To make this 25-times gap even more difficult, the gains we are now getting from process improvements have been greatly reduced. Back in the days of voltage scaling, a new generation of process technology gave about a 60 per cent reduction in energy. Today, each new generation gives only about a 20 per cent reduction in energy. Over the three generations between now and exascale process technology will only give about a 2.2-times improvement leaving about 12-times to be achieved by other means.
Programming with massive parallelism is likewise challenging because it requires a change to how programmers think and program. Today a large supercomputer, like the Titan machine at Oak Ridge National Laboratory, requires roughly 10 million threads – independent pieces of work – to execute in parallel to keep busy. An exascale machine will require 10 billion threads to keep busy. This thousand-fold increase in parallelism requires rethinking how many applications are written. It will require what is called ‘strong scaling’ where we increase the parallelism more rapidly than we increase problem size.

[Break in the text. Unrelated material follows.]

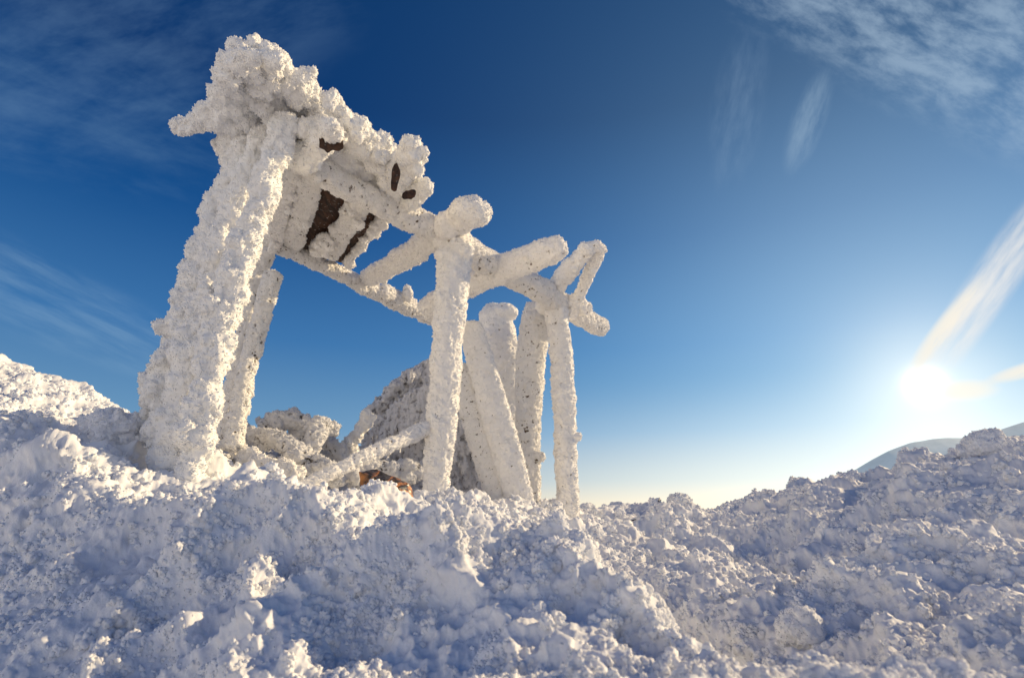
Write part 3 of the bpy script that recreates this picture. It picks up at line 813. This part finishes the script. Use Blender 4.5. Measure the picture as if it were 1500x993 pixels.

I am optimistic, however, that we will rise to the challenge of programming with massive parallelism by creating better programming tools that automate much of the task of mapping an abstract parallel program to a particular machine architecture. Such tools will use auto-tuning to find optimal mappings, enabling the 1000-fold increase in parallelism without burdening the programmer. Ultimately, the gaps of energy efficiency and parallel programming will be closed by a myriad of small steps. Improved technologies are being reported every year in the circuits, architecture, and parallel programming conferences.